/ 2 April 2007

The region gangs up on Mugabe

The Southern African Development Community (SADC) is placing unprecedented pressure on President Robert Mugabe to quit office and pave the way for peace and stability at home and within the region.

Mugabe is now facing a war on two fronts: with SADC heads of state at the regional level and a divided ruling Zanu-PF party at home. All are pondering the political implications of his continued stay in office.

At the regional level, Zimbabwe’s close allies are closing ranks and making it abundantly clear that political reforms are essential. This week Angolan Deputy Prime Minister Aguinaldo Jaini told the media that ”the resolution of the Angolan conflict provided lessons to other African countries, particularly Harare, if it was willing to listen”.

Jaini added that the deteriorating situation in Zimbabwe is now a barrier to ”greater regional integration, restore[ation] of peace and stability”.

Meanwhile, during his visit to Zimbabwe two weeks ago, Tanzanian President Jayaya Kikwete made it clear to Mugabe that SADC, as well as crucial SADC allies such as the European Union, are fed up with Harare.

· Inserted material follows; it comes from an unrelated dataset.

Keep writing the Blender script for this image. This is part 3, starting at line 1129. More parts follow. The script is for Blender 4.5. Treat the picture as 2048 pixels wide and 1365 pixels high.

Jonathan Moyo, Mugabe’s former spin doctor, now an independent MP, says this is the first time SADC has taken a proactive stance on Zimbabwe. ”It’s the first time that the SADC has successfully put Zimbabwe on the agenda. Once you find yourself on that agenda, then you are simply confirming that you have security problems back home … you are already knocking on the doors of a similar agenda at the United Nations.”

Despite resistance from South Africa, the United States and the EU are insisting that the Zimbabwe issue should be discussed by the UN Security Council. South Africa, which chaired the Security Council for the month of March, has kept Zimbabwe off the agenda.

This week’s hastily convened SADC meeting — the situation in the Democratic Republic of Congo was also on the agenda — came only a day before a crucial Zanu-PF party meeting at which Mugabe had hoped to gain support for a renewed presidential bid in 2008.

”It is genius for the SADC to have this meeting ahead of the [Zanu-PF] central comittee meeting. Whatever agenda Mugabe had [to extend his presidential term] will be put on hold, if not removed completely,” Moyo said. ”Mugabe will never be removed from the SADC agenda until he has solved his problems back home.”

”The SADC will remind him his time is up, politely, and he may have to think again when he meets his party’s central committee,” says an insider within Zanu-PF, who believes regional pressure is vital if Mugabe is to quit.

Political analysts in Zimbabwe agree that SADC pressure could affect the current crisis. ”SADC this time around will achieve something because South Africa is desperate. It doesn’t want the 2010 World Cup disturbed,” says Dr John Makumbe, a University of Zimbabwe political science lecturer.

”If the SADC doesn’t achieve anything, South Africa will be in bad shape. So they are fighting collectively, pressuring Mugabe to stop violence,” he added.

”[South African President Thabo] Mbeki will fight for dialogue first — between the opposition and Zanu-PF — and then Mugabe’s exit by 2008,” Makumbe added.

According to sources briefed about the talks between Kikwete and Mu-gabe, Kikwete told Mugabe that the SADC was concerned about the beatings and torture of opposition activists. Kikwete and Mbeki want the August SADC summit in Zambia to find a conclusive resolution to the question of succession in Zimbabwe.

A bemused Mugabe blamed opposition forces for fanning political violence, but implored SADC ”to turn a blind eye to Western interests to effect a regime change in his country,” the same source said.

Last week, South Africa pushed its own diplomatic initiatives to a new level, gathering intelligence and other information from various Zimbabwean players present in Johannesburg. The information was expected to guide SADC leaders during their meeting this week.

Last week, South African foreign affairs officials met the secretaries general of the two wings of the opposition Movement for Democratic Change (MDC), Professor Welshman Ncube and Tendayi Biti.

According to a Zimbabwean opposition source, senior South African officials, including the Director General in the Presidency, Frank Chikane, Deputy Foreign Affairs Minister Aziz Pahad and others were locked in meetings for six hours to ”obtain the views of the MDC collectively, and gather comprehensive information on the root cause of the problem”, to ”see how they can resolve the crisis to the satisfaction of everyone for the restoration of normalcy”.

The opposition leaders are understood to have taken the officials to task for not taking an aggressive public stance against the deteriorating political situation.

But the source said the South Africans complain that their position is being misunderstood, that to ”remain engaged and have access to all sides, they must never alienate any of the various sides”, and that condemning Mugabe would provoke him to ”hit back”.

South African is said to be planning separate meetings with Mugabe and various other players involved in the dispute, including the clergy.